Nella cabala ebraica צמצום – tzimtzum – è ciò che rende possibile la creazione del mondo da parte di Dio. Il suo significato, difficile da rendere in italiano, corrisponde all’atto del ritrarsi, come all’onda che indietreggia per riuscire a coprire la sabbia nel moto successivo, e indica l’atto con il quale Dio si ritrae in se stesso per “fare spazio” a ciò che vuole creare.
L’intero lavoro di Paolo Facchinetti si gioca su questo, sulla dialettica composta, silenziosa, perseguita con un lavoro di ricerca in continua tensione, tra la materia e l’idea anche se, guardando i suoi lavori, emergono una rarefazione e una contrazione tali da non fare affiorare al pensiero il peso e la fatica di un grumo materico.
Le opere in mostra possono, seppure nella loro diversità di tecniche e supporti, essere definite come “paesaggi” o, meglio ancora, “landscapes”, parola che parla di terre e di fuga, di spazio in cui perdersi ed evadere, con un’ansia di superamento della finitudine delle frontiere.
In ogni suo lavoro è presente la partenza dal dato figurativo, che però è un avvio, e non un approdo: l’attimo fermato dallo sguardo, o da una fotografia, imprigiona un frammento di spazio, ma non può essere meta o fine: l’artista deve appropriarsene e imprimere la sua poetica alla materia, avviando il processo di una vera e propria metamorfosi, di una reale creazione, sorretto da una strenua volontà di sperimentazione tecnica. Paolo Facchinetti aggira la materia, la elabora, procede a tentoni, convinto che la verità artistica stia in questa profonda ricerca di corrispondenza tra l’opera e ciò che vi si vorrebbe vedere, vedere per davvero.

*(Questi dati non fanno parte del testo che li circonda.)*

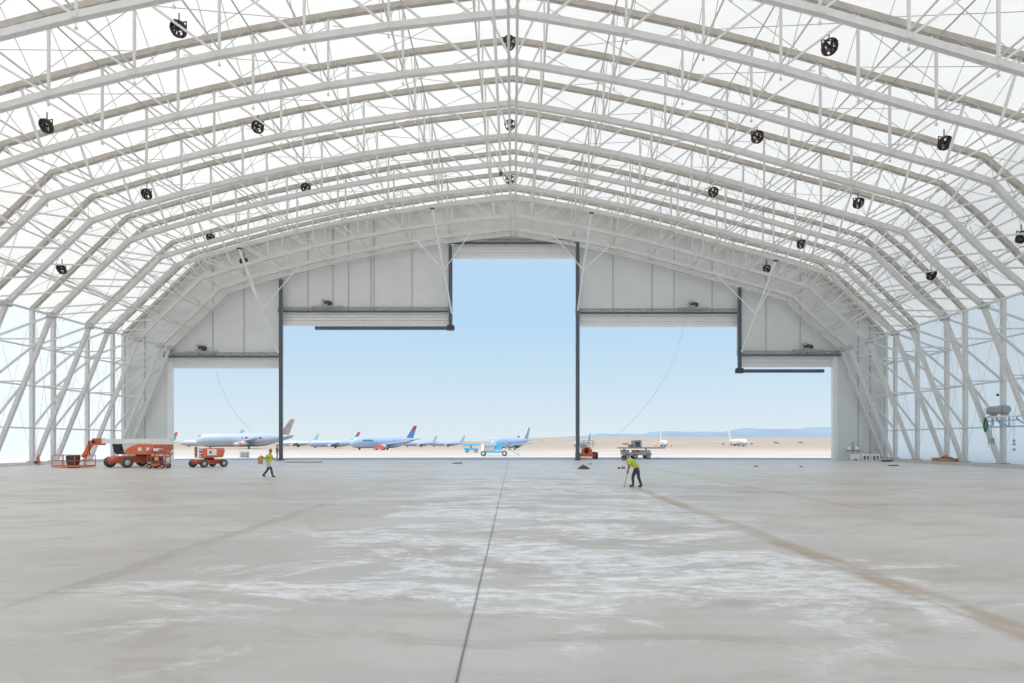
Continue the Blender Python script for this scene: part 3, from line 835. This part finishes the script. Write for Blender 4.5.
# second, smaller boom lift -------------------------------------------
d = 50.5; S = 568.9/d
def lx(px): return (px-205)/S
def lz(py): return (467.3-py)/S
t = thing('boom_lift', 'compact orange red lift on four wheels standing in the far left opening', 'boom lift', (px2(205,d), d, 0))
Mc = T(.0,.55,0) @ Rz(math.radians(-122))
b = XB(Mc); b.box((-1.05,-.55,.30),(1.05,.55,.66)); b.prism([(1.0,.30),(1.3,.42),(1.3,.6),(1.0,.66)], .9); b.build('chassis', M['rust'], t)
for xx in (-.9,.9):
    XB(Mc).box((xx-.1,-.8,.28),(xx+.1,.8,.46)).build('axle', M['rust'], t)
    for s in (-1,1): wheel(t, Mc, (xx, s*.88, .34), .34, .28, s)
b = MB(); b.lathe([(0,.66),(.4,.66),(.4,.86),(0,.86)], 14, T(.1,.5,0)); b.build('slew_ring', M['dark'], t)
b = XB(T(0,.4,0)); b.prism([(lx(203.5),lz(458.3)),(lx(217.5),lz(457.5)),(lx(219.5),lz(451)),(lx(218.5),lz(448)),(lx(205),lz(448.2)),(lx(203),lz(451))], 1.1); cw = b.build('engine_cowl', M['orange'], t)
XB(T(0,.4,0)).box((lx(208.5),-.6,lz(456)),(lx(217.5),-.55,lz(449))).build('side_panel', M['white'], cw)
XB(T(0,.4,0)).box((lx(211),-.64,lz(453.5)),(lx(212.6),-.6,lz(451))).build('vent', M['dark'], cw)
XB(T(0,.4,0)).box((lx(207.5),-.66,lz(457.6)),(lx(217.5),-.6,lz(455.3))).build('lower_trim', M['rust'], cw)
for k, (a, c) in enumerate(((448.6,449.6),(451.2,452.4),(454.4,455.4),(456.8,457.6))):
    XB(T(0,.4,0)).box((lx(198),-.3,lz(c)),(lx(204),.3,lz(a))).build('folded_arm', M['black'] if k else M['grey'], t)
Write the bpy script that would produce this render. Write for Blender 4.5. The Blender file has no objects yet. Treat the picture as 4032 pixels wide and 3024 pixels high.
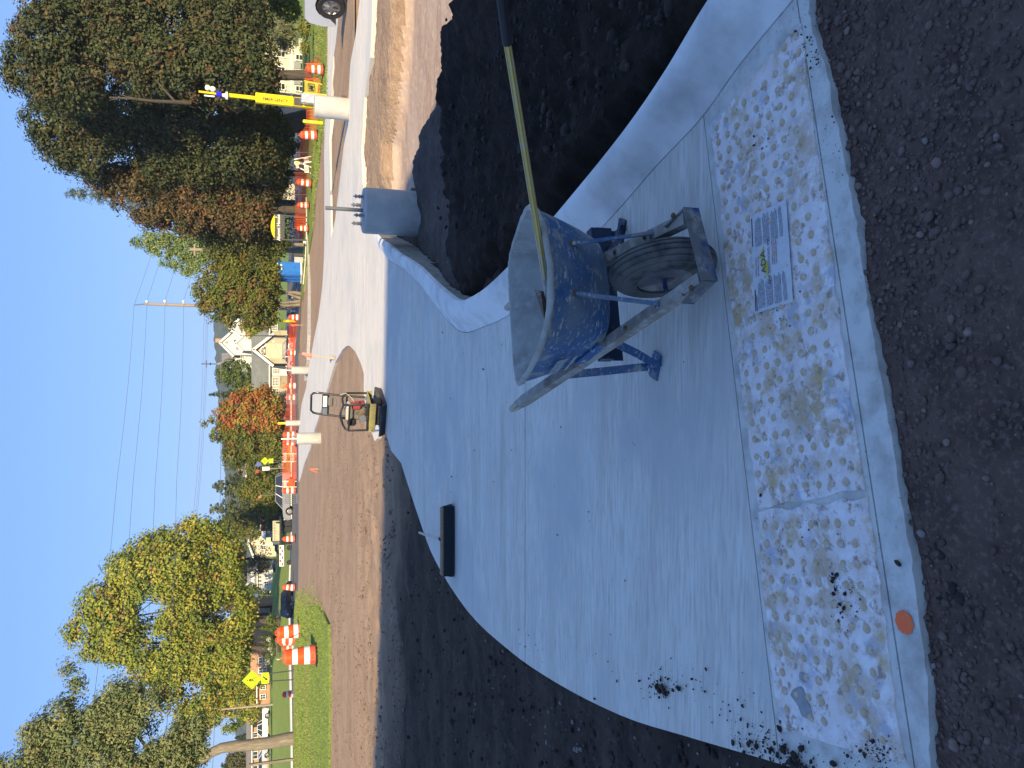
import bpy, bmesh, math, random
import numpy as np
from mathutils import Vector, Matrix, Quaternion

SC = bpy.context.scene
COL = SC.collection
R = math.radians
random.seed(7)

# ---------------------------------------------------------------- camera
F, CH, PITCH = 3028.0, 1.65, R(18.0)          # focal length in photo pixels, eye height, pitch down
CP, SP = math.cos(PITCH), math.sin(PITCH)
cam_d = bpy.data.cameras.new('camera')
cam_d.sensor_fit = 'HORIZONTAL'
cam_d.sensor_width = 36.0
cam_d.lens = F / 4032 * 36
cam_d.clip_start = 0.05
cam_d.clip_end = 5000
cam = bpy.data.objects.new('camera', cam_d)
COL.objects.link(cam)
# the phone was held sideways: the picture's right is the world's down
cam.matrix_world = Matrix(((0, 1, 0, 0), (-SP, 0, -CP, 0), (-CP, 0, SP, CH), (0, 0, 0, 1)))
SC.camera = cam

# ---------------------------------------------------------------- sky, sun, exposure
SUN_EL, SUN_AZ = R(27), math.pi - 0.07
SKY_STRENGTH, SUN_STRENGTH, EXPOSURE = 0.15, 3.2, 1.36
world = bpy.data.worlds.new('World')
SC.world = world
world.use_nodes = True
wn = world.node_tree
bg = wn.nodes['Background']
sky = wn.nodes.new('ShaderNodeTexSky')
sky.sky_type = 'NISHITA'
sky.sun_disc = False
sky.sun_elevation = SUN_EL
sky.sun_rotation = SUN_AZ
sky.air_density = 1.0
sky.dust_density = 0.0
sky.ozone_density = 10.0
# the phone's tone curve keeps the sky even and deep blue: a gentler response for the whole sky
gam = wn.nodes.new('ShaderNodeGamma')
gam.inputs[1].default_value = 0.4
tint = wn.nodes.new('ShaderNodeMix')
tint.data_type = 'RGBA'
tint.blend_type = 'MULTIPLY'
tint.inputs[0].default_value = 1.0
tint.inputs[7].default_value = (0.70, 0.93, 1.36, 1)
wn.links.new(sky.outputs[0], gam.inputs[0])
wn.links.new(gam.outputs[0], tint.inputs[6])
wn.links.new(tint.outputs[2], bg.inputs[0])
bg.inputs[1].default_value = SKY_STRENGTH
sun_d = bpy.data.lights.new('sun', 'SUN')
sun_d.energy = SUN_STRENGTH
sun_d.angle = R(0.53)
sun_d.color = (1.0, 0.80, 0.47)
sun = bpy.data.objects.new('sun', sun_d)
COL.objects.link(sun)
SHADOW = Vector((-0.07 * math.cos(SUN_EL), math.cos(SUN_EL), -math.sin(SUN_EL))).normalized()
sun.rotation_euler = SHADOW.to_track_quat('-Z', 'Y').to_euler()
SC.view_settings.view_transform = 'Standard'
SC.view_settings.look = 'None'
SC.view_settings.gamma = 1.0
SC.view_settings.use_curve_mapping = False
SC.view_settings.exposure = EXPOSURE
SC.cycles.max_bounces = 6
SC.cycles.diffuse_bounces = 3
SC.cycles.transparent_max_bounces = 12

# ---------------------------------------------------------------- terrain and photo-to-ground helpers
def sm(t):
    t = np.clip(t, 0, 1)
    return t * t * (3 - 2 * t)

def T(x, y):
    """height of the ground: flat near the camera, falling to the road, a lawn rise on the left"""
    x = np.asarray(x, float); y = np.asarray(y, float)
    q = x / np.maximum(y, 1)
    t = -0.02 * np.clip(y - 25, 0, 60)
    t = t - 0.75 * np.clip((y - 15) / 22, 0, 1) * sm(q / 0.2)
    t = t - 0.42 * np.clip((y - 15) / 9, 0, 1) * sm((q - 0.3) / 0.16) * (1 - sm((y - 32) / 20))
    a = sm((-q - 0.12) / 0.2)
    t = t + a * 0.42 * sm((y - 11) / 22) * (1 - sm((y - 38) / 12))
    t = t + 1.9 * sm((y - 63) / 40) * sm((-q - 0.17) / 0.12)
    return t

def Tf(x, y):
    return float(T(x, y))

def ray(X, Y):
    v = (X - 2016) / F
    return ((1512 - Y) / F, CP - v * SP, -SP - v * CP)

def U(X, Y, z=None):
    """point of the ground (or of the level z) seen at photo pixel X, Y"""
    d = ray(X, Y)
    if z is not None:
        k = (z - CH) / d[2]
        return (d[0] * k, d[1] * k, z)
    k = 0.5
    while k < 420:
        if CH + d[2] * k <= Tf(d[0] * k, d[1] * k):
            break
        k *= 1.0025
    return (d[0] * k, d[1] * k, Tf(d[0] * k, d[1] * k))

def W(X, Y, y):
    """point at distance y along the view, seen at photo pixel X, Y"""
    d = ray(X, Y)
    k = y / d[1]
    return Vector((d[0] * k, y, CH + d[2] * k))

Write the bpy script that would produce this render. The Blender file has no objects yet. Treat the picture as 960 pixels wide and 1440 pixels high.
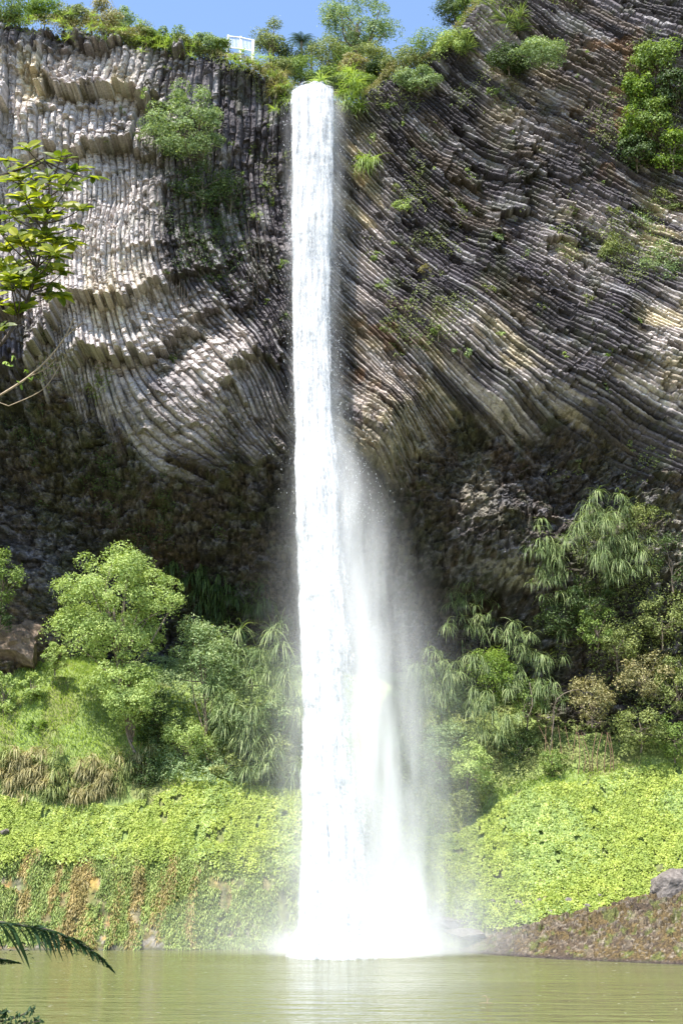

Questi paesaggi dell’anima, ottenuti per via di levare, sono riconoscibili perché attraversati dalla luce e, nell’ascetica e inesausta ricerca dell’artista, è proprio nello sfrondamento dell’opera dai colori che la luce si fa davvero visibile grazie allo tzimtzum, al contrarsi e il ritrarsi dell’immagine per accogliere il concetto primigenio affiorato nella visione mentale dell’artista: la luce arriva levando la materia e dilaga facendo vuoto.
Così l’opera parla di qualcosa attraverso la sua assenza: della luce attraverso le ombre, del colore attraverso il monocromo, di quanto è terreno attraverso un linguaggio immateriale, dello spazio infinito attraverso la bidimensionalità della superficie, diventa una porta, un elemento ambiguo, che può aprirsi o chiudersi, farsi varco o barriera, senza mai rinunciare ad essere un invito.